Identifying Design Patterns in Resumes

Just got an email from a person who calls himself a Senior Java Developer. Two out of five pages were devoted to  describing his skills. Below is an extract from the Skills section:

Java 2 (J2EE, J2SE) rich operational experience
JDBC 2.0. rich operational experience
EJB considerable operational experience
SQL rich operational experience
JSP rich operational experience
JSTL rich operational experience
Servlets rich operational experience
Struts rich operational experience 
GWT considerable operational experience
Spring framework rich operational experience

The list would go on and on. I didn’t even need to interview this candidate – it’s clear that he can’t be senior.  He already violated the Don’t Repeat Yourself (DRY) design pattern.  I can imagine what his code will look like…

8 thoughts on “Identifying Design Patterns in Resumes

    1. That’s right, I was thinking of a loop too.🙂 Why not just group Skills by skill level? it would take a lot less space. I hope this resume was created by some HR rookie (I got it from an agent, actually), otherwise this person shouldn’t even write code.

  1. if (x == 1) { y = “foo” }
    else if (x == 2) { y = “foo” }
    else if (x == 3) { y = “foo” }
    else if (x == 4) { y = “foo” }
    else if (x == 5) { y = “foo” }
    else if (x == 6) { y = “foo” }
    else if (x == 7) { y = “foo” }
    else if (x == 8) { y = “foo” }
    else if (x == 9) { y = “foo” }
    else if (x == 10) { y = “bar” }

    1. What I like in your example is that you use curly braces even if there is just one operator there. Ignoring the braces may lead to the hard to find bugs if the code wil change in the future. But what happened to the semicolons?

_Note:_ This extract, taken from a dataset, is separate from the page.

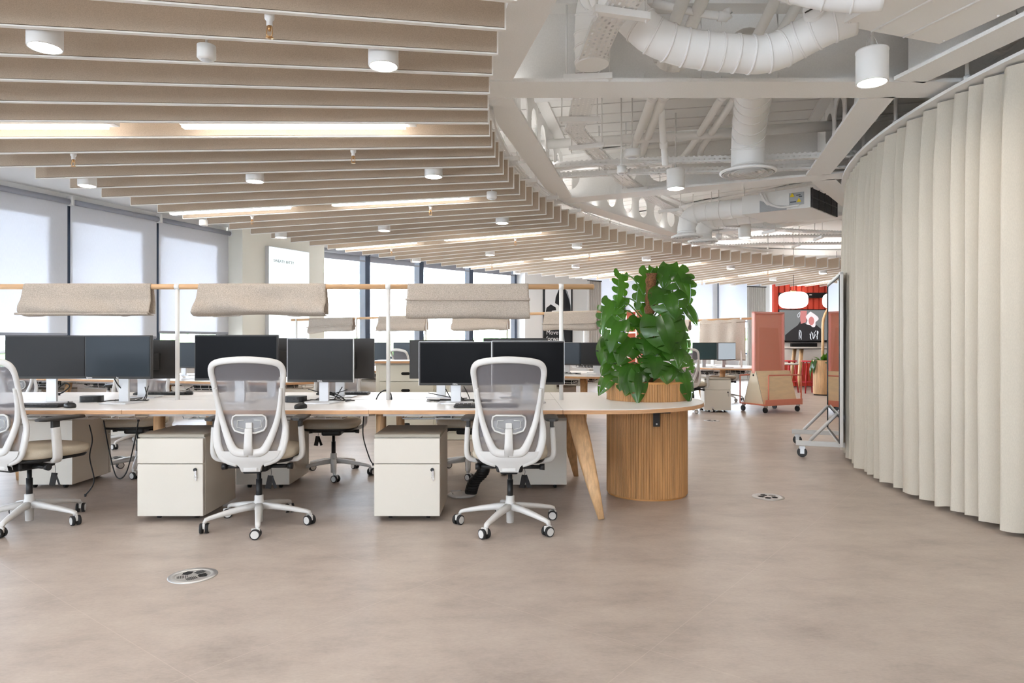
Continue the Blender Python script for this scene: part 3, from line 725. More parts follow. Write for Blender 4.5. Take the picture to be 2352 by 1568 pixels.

  2. Many of the items listed are just meaningless to me. How can one have “SQL rich operational experience”? You can have rich operational experience of motorbike, if you’ve been riding it for years. But regarding SQL, one would better say “Worked with Oracle/MSSQL/MySQL for X years, hands-on experience of ANSI SQL, knowledge of PL/SQL (wrote a lot of analytic stored procedures), deep understanding and experience in query optimization in Oracle and DB2, basic DBA skills (backups /recovery, instance memory tuning, RAC)”. That would be something meaningful and useful.

    What do you think?

    1. I don’t know. There is a chance that SQL made him rich or enriched his life and gave it some new perspective. It’ll remain an unsolved mystery.